(Rows from a 3D scene dataset)
** START **
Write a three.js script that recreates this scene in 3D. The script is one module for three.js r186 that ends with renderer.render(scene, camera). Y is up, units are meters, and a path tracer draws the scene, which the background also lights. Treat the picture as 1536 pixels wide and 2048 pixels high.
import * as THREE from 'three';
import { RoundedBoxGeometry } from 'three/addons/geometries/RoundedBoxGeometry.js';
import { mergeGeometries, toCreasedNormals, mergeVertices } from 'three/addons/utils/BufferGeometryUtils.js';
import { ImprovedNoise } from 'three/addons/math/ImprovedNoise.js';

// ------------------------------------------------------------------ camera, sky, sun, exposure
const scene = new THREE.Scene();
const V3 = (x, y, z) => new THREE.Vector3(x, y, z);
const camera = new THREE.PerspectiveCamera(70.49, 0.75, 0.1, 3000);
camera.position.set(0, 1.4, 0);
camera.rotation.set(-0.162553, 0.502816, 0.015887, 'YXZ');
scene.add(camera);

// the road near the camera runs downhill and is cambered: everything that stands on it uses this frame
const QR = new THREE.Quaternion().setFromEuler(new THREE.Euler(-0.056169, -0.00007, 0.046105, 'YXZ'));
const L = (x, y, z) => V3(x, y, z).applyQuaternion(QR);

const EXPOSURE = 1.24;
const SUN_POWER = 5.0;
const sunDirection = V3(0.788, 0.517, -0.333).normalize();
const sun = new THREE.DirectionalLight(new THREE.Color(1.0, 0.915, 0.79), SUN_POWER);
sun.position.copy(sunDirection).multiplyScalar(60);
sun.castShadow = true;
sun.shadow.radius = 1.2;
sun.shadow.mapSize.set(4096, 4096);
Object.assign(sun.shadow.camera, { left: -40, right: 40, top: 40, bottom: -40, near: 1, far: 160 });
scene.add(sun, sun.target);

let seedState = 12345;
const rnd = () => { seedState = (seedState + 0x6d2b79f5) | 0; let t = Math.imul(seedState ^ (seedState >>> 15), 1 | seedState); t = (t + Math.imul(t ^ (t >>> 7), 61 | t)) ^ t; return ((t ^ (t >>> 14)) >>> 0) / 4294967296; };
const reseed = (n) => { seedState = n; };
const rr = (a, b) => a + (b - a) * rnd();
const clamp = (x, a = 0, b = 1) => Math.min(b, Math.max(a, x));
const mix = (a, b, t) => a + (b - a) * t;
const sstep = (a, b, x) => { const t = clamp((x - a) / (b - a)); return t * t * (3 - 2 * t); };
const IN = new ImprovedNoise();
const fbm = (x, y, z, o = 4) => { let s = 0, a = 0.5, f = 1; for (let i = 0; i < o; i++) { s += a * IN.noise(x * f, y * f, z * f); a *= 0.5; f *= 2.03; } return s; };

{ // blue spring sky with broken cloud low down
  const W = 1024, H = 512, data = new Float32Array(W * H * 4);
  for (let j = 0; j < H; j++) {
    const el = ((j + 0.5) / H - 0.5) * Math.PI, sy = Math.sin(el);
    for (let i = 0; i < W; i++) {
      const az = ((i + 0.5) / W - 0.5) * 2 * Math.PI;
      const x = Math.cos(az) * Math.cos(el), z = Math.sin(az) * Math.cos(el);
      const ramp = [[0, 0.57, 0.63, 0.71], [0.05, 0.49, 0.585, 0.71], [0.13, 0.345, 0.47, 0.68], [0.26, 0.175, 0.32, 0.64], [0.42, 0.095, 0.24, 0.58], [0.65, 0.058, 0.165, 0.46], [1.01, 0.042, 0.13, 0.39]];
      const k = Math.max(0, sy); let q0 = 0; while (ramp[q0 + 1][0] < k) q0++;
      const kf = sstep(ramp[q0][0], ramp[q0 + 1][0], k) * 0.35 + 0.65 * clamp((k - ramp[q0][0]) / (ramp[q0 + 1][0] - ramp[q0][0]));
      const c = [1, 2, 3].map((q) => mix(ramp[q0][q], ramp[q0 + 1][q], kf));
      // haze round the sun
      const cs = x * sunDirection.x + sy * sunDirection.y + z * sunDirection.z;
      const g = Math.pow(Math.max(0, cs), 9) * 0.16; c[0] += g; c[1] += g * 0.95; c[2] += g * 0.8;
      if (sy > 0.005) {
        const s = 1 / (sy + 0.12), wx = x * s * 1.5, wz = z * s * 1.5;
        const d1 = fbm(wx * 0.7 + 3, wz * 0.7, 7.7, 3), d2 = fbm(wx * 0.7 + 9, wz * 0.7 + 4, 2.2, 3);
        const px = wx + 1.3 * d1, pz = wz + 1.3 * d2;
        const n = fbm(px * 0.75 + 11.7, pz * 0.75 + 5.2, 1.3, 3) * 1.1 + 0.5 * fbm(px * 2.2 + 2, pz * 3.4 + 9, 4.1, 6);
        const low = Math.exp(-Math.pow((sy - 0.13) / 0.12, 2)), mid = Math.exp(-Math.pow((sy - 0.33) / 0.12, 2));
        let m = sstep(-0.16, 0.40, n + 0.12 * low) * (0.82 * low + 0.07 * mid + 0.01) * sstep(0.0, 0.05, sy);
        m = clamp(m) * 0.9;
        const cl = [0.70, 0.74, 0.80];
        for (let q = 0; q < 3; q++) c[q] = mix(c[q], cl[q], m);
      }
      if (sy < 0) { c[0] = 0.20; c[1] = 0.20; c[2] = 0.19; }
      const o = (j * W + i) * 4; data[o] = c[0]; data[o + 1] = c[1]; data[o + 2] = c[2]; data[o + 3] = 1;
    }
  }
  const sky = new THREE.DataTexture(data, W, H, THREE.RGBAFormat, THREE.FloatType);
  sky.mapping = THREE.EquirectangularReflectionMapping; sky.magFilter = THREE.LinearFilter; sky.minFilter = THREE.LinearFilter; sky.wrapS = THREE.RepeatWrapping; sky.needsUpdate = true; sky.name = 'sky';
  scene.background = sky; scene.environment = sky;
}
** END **
** START **
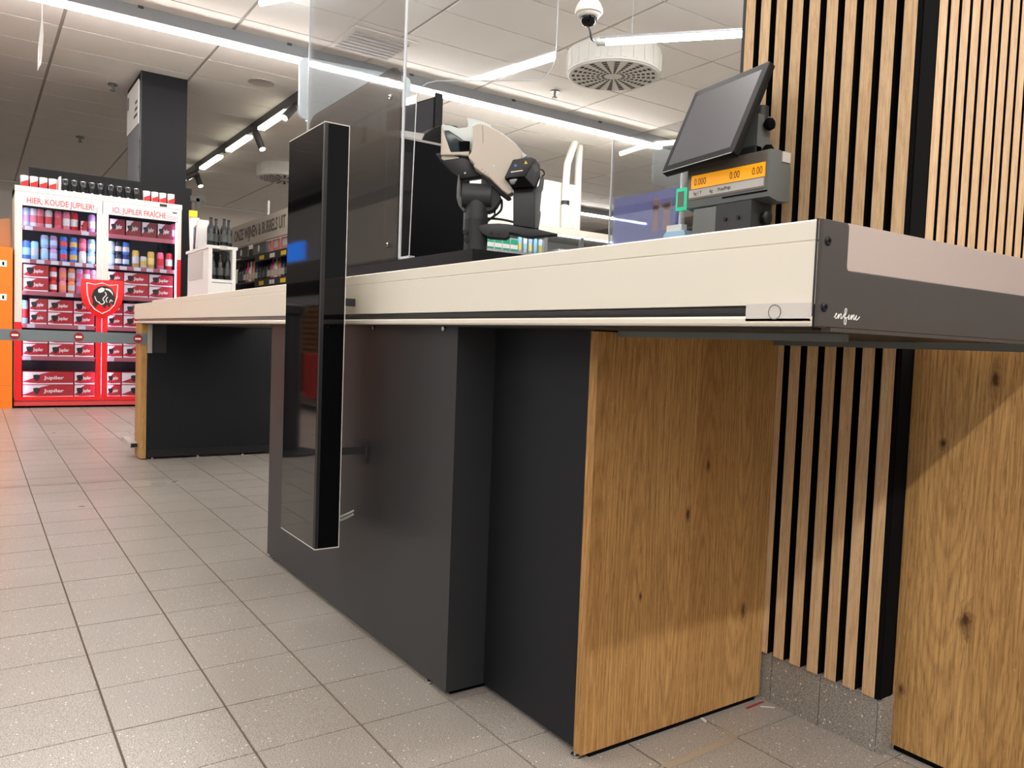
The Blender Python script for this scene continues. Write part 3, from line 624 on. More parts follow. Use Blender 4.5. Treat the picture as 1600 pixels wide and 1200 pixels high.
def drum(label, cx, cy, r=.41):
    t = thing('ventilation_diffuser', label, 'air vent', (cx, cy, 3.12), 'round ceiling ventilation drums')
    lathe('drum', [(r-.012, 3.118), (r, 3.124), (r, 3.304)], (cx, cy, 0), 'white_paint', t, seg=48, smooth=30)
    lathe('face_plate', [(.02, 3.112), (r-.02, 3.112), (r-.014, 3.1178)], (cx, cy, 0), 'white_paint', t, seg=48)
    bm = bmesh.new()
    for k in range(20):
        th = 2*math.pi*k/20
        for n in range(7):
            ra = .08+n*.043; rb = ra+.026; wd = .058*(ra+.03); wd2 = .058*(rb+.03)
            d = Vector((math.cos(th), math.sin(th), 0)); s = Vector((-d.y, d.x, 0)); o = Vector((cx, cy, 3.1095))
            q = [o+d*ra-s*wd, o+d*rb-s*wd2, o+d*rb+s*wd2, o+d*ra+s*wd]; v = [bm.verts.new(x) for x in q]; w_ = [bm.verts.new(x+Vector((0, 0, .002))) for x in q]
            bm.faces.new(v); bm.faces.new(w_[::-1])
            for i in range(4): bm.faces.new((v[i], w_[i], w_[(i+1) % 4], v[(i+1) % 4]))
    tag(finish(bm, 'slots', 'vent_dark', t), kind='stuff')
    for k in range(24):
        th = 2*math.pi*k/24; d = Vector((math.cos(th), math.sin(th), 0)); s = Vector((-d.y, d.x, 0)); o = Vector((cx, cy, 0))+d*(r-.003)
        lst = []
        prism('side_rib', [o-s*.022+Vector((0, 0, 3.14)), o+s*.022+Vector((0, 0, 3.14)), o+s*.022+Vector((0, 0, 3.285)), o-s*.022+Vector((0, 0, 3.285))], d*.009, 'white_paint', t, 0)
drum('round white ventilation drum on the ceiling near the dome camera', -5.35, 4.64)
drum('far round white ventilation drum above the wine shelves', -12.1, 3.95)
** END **
• Exercise description
Return, unchanged, the run of lines above that opens with the line containing "Write a three.js" and closes with the line containing "scene.add(camera);". Include both.

• Answer to this problem
Write a three.js script that recreates this scene in 3D. The script is one module for three.js r186 that ends with renderer.render(scene, camera). Y is up, units are meters, and a path tracer draws the scene, which the background also lights. Treat the picture as 1536 pixels wide and 2048 pixels high.
import * as THREE from 'three';
import { RoundedBoxGeometry } from 'three/addons/geometries/RoundedBoxGeometry.js';
import { mergeGeometries, toCreasedNormals, mergeVertices } from 'three/addons/utils/BufferGeometryUtils.js';
import { ImprovedNoise } from 'three/addons/math/ImprovedNoise.js';

// ------------------------------------------------------------------ camera, sky, sun, exposure
const scene = new THREE.Scene();
const V3 = (x, y, z) => new THREE.Vector3(x, y, z);
const camera = new THREE.PerspectiveCamera(70.49, 0.75, 0.1, 3000);
camera.position.set(0, 1.4, 0);
camera.rotation.set(-0.162553, 0.502816, 0.015887, 'YXZ');
scene.add(camera);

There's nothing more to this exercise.